Ce n’est pas l’avis de la Cour de Cassation. Selon cette dernière, si le salarié respecte initialement la clause de non-concurrence pour l’outrepasser à un certain moment, il peut conserver la contrepartie financière perçue lors de la période antérieure à la violation de la clause et ce, conformément à la jurisprudence établie (Cass. Soc. Du 18 février 2003, n° 01-40.194). En revanche, s’il enfreint la clause au départ, il ne peut plus réclamer le paiement de l’indemnité de non-concurrence et ce, même s’il démontre avoir mis fin de lui-même, totalement et définitivement aux agissements concurrentiels et respecté strictement la clause.

Ainsi, un salarié lié par une clause de non-concurrence de deux ans percevra 18 mois d’indemnité de non-concurrence s’il entre chez un concurrent 6 mois avant la fin de la période de deux ans. En revanche, si comme le technico-commercial concerné par l’arrêt, le salarié, après avoir enfreint la clause, la respecte à nouveau pendant 18 mois, il sera privé de toute indemnité de non-concurrence.

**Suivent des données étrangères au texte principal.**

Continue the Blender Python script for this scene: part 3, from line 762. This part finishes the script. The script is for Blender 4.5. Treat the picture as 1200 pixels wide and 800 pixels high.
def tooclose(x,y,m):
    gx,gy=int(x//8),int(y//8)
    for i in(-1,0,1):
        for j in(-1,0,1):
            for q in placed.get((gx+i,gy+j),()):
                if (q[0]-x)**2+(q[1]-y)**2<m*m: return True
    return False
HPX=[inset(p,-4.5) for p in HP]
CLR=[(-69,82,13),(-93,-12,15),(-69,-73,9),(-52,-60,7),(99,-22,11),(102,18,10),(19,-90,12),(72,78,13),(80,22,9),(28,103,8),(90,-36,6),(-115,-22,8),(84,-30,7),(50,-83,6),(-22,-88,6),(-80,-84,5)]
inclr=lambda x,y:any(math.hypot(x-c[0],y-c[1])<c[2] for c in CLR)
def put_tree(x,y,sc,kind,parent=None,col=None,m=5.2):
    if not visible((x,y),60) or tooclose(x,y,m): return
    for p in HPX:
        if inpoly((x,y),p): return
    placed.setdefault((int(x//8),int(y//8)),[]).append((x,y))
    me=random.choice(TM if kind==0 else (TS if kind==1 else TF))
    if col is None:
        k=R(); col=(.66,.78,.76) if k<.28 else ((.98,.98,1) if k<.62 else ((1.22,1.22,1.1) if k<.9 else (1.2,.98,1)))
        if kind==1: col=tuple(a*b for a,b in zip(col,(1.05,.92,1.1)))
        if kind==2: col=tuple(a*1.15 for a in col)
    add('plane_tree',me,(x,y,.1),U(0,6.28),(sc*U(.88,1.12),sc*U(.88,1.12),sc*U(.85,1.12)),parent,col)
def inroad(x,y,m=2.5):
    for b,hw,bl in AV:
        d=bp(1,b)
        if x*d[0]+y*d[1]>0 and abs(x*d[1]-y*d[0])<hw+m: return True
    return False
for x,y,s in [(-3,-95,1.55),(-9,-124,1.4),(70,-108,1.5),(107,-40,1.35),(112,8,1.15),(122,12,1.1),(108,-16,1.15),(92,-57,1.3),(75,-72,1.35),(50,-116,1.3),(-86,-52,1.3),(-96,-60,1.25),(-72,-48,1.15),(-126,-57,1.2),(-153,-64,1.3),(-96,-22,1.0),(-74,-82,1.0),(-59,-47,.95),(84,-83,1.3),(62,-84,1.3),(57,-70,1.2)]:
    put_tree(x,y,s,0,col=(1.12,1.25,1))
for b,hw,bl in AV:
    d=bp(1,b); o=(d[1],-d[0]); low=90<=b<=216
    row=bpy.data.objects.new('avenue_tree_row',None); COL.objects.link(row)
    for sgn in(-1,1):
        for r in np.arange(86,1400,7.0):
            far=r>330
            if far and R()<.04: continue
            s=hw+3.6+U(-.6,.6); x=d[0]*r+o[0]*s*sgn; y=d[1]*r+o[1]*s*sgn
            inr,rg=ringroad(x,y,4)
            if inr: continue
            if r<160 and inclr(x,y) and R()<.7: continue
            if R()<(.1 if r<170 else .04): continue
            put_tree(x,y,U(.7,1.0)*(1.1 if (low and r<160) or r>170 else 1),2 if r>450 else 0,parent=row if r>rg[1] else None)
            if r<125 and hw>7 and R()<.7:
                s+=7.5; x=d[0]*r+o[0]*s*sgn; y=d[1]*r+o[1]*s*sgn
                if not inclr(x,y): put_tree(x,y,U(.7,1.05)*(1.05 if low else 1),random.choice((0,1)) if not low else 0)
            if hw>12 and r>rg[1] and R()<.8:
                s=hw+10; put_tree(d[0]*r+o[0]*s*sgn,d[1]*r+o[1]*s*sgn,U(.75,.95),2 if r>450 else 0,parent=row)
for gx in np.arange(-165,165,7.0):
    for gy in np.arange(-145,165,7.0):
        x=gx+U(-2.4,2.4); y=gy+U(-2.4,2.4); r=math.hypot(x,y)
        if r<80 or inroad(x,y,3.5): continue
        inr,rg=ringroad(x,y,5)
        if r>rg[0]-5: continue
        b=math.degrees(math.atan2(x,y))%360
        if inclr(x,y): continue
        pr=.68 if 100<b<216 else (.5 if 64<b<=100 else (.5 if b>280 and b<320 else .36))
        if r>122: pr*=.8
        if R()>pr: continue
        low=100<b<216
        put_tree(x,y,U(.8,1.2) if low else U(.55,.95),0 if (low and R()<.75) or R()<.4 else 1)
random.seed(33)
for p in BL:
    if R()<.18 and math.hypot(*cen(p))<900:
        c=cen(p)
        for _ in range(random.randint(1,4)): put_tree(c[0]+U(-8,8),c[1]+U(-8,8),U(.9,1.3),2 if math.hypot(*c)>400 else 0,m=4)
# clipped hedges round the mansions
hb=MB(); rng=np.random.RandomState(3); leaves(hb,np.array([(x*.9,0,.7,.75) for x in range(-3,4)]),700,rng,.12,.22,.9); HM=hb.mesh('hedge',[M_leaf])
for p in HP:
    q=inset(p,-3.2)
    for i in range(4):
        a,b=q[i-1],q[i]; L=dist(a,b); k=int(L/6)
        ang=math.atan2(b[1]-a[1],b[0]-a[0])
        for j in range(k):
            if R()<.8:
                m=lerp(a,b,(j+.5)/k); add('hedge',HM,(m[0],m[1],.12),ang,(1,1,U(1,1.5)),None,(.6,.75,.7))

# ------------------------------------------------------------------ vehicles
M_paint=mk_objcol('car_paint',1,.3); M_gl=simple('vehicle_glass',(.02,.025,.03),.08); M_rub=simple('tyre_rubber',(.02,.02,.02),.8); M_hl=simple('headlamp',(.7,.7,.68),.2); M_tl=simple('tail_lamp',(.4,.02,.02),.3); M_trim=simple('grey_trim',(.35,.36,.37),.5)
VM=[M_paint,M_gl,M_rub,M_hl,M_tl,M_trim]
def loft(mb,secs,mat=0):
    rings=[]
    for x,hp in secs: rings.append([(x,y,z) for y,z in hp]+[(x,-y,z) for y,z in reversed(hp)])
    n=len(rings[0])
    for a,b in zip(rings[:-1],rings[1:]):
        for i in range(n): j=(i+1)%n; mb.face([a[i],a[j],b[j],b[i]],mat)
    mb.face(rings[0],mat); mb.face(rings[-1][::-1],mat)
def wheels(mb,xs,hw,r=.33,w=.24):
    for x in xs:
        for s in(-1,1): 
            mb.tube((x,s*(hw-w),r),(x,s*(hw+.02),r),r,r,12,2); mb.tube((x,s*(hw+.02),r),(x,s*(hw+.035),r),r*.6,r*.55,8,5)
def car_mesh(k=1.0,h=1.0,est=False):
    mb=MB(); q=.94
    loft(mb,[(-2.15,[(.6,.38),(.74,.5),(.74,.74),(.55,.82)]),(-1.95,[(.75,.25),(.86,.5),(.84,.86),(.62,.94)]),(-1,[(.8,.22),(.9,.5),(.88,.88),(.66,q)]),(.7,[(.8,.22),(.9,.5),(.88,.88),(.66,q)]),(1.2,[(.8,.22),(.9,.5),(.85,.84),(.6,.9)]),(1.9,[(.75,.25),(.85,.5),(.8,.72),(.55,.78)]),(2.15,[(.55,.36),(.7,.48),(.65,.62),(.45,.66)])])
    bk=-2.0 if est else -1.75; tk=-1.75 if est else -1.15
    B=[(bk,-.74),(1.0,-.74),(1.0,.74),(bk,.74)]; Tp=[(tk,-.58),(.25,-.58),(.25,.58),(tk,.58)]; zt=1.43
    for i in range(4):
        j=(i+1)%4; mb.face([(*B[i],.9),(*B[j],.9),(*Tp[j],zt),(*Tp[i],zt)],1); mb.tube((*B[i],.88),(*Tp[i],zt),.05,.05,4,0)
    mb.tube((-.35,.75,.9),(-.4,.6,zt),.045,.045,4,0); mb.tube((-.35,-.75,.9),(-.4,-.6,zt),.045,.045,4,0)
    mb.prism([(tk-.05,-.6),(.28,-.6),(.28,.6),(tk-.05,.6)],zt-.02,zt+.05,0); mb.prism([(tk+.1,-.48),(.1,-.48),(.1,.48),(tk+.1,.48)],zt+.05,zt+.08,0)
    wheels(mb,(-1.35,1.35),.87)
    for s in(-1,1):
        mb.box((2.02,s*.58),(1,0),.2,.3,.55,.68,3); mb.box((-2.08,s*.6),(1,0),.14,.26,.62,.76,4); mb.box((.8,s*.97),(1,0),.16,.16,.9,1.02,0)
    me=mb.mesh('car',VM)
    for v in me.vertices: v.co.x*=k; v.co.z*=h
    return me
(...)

Les conséquences pour le salarié sont particulièrement lourdes, alors que l’on a compris, puisque le Conseil de prud’hommes de Béthune indique qu’il n’a pas commis de faits caractérisant la violation de la clause, que le salarié ne s’est pas préoccupé de la clause de non-concurrence quand il a démissionné pour rejoindre un nouvel employeur, et ce d’autant plus que l’activité de l’ancienne et de la nouvelle entreprise n’était que partiellement concurrente (marginale selon le salarié).

Au final, du fait de l’action de son ancien employeur, il perd son emploi en période d’essai, il ne peut pas prétendre aux indemnités France travail, puisqu’il a démissionné, et il est privé de la totalité de l’indemnité de non-concurrence pour les deux ans de durée de la clause, soit au total 7,2 mois de salaire.

Si, au surplus, bien que ne touchant pas l’indemnité de non-concurrence il doit s’abstenir pendant 18 mois de rechercher un emploi là où il a des chances d’en trouver, c’est-à-dire à la concurrence, la sanction est « carabinée ».

En cas de manquement à la clause de non-concurrence le salarié est traité plus sévèrement que l’employeur.

La Cour de Cassation ne se prononce pas sur le fait de savoir si le salarié qui est privé, à titre de sanction, de l’indemnité de non-concurrence jusqu’à l’expiration de clause est cependant tenu de respecter l’obligation de non-concurrence. Ce, alors que cette indemnité est la contrepartie de l’impossibilité d’exercer une activité concurrentielle et que toute sanction doit être appréciée en fonction de la faute commise et du préjudice causé. En l’occurrence, il est reconnu que le salarié n’avait commis aucun agissement de concurrence.

Cette décision est d’autant plus étonnante que dans un arrêt du 20 novembre 2013 (n° 12-20.074), la Cour de cassation avait considéré que le fait qu’un employeur qui s’était abstenu de régler à la fin du mois l’indemnité de non-concurrence au salarié, lequel en avait tiré comme conclusion qu’il était libéré de la clause, n’avait pas commis une faute « d’une gravité suffisante ».

On constate donc qu’il y a deux poids deux mesures.